Study of Thermo-Mechanical Effects Induced in Solids by High Energy Particle Beams: Analytical and Numerical Methods

Requirements of modern nuclear physics entail big efforts in the field of particle accelerator technology in order to build powerful machines providing particle beams at higher and higher energies; in this context, the Large Hadron Collider represents the future for particle physics. The LHC stores 360 MJ for each circulating beam; this large amount of energy is potentially destructive for accelerator equipments having direct interaction with particles; the need to handle high thermal loads bestows strategic importance to the study of thermo-mechanical problems in accelerator devices.

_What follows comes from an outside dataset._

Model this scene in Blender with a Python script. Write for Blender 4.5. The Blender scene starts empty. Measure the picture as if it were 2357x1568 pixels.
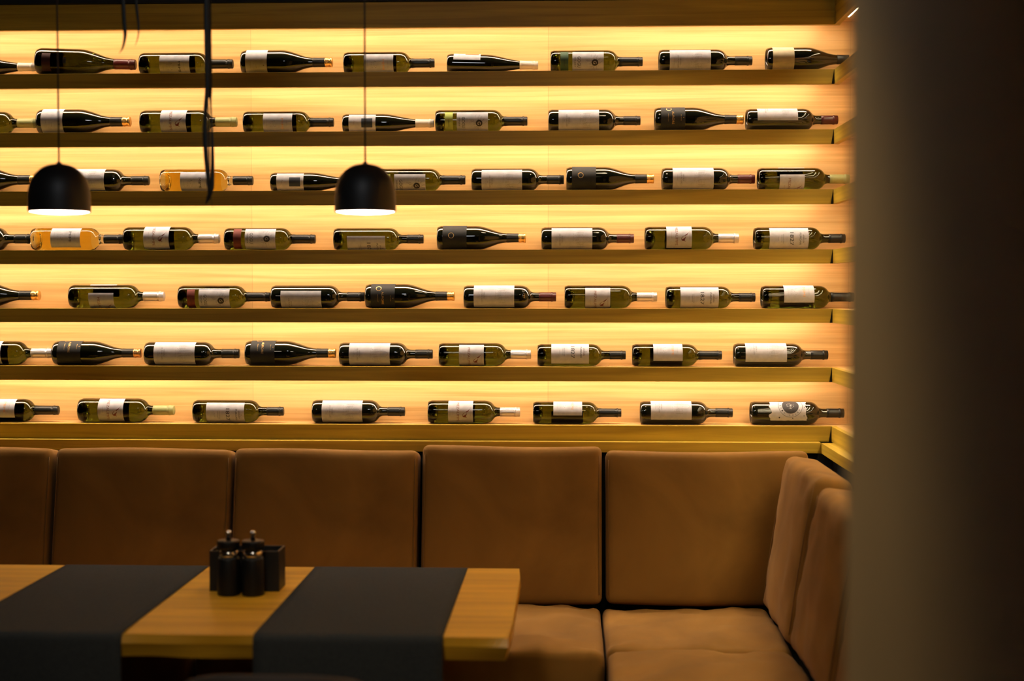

The aim of this work is the study of thermo-mechanical effects induced in solids by high energy particle beams. Development of facilities devoted to the experimental test of accelerator equipments in real working conditions presents several technical difficulties and high cost; the importance of developing reliable methods and accurate models that could be efficiently applied during the design phase of the most critical particle accelerator devices is therefore evident. From a methodological point of view, thermo-mechanical problems have been studied in this thesis with two different approaches: analytical and numerical. Analytical methods allowed to build a good theoretical background in order to gain thorough understanding of dynamic thermo-structural phenomena occurring in case of particle beam impacts. Numerical approach, based on the Finite Element Method (FEM), is essential for the study of complex structures including multi-components systems with contact interfaces as well as material non-linearity. Reliability of developed methods is confirmed via experimental validation of numerical and analytical results.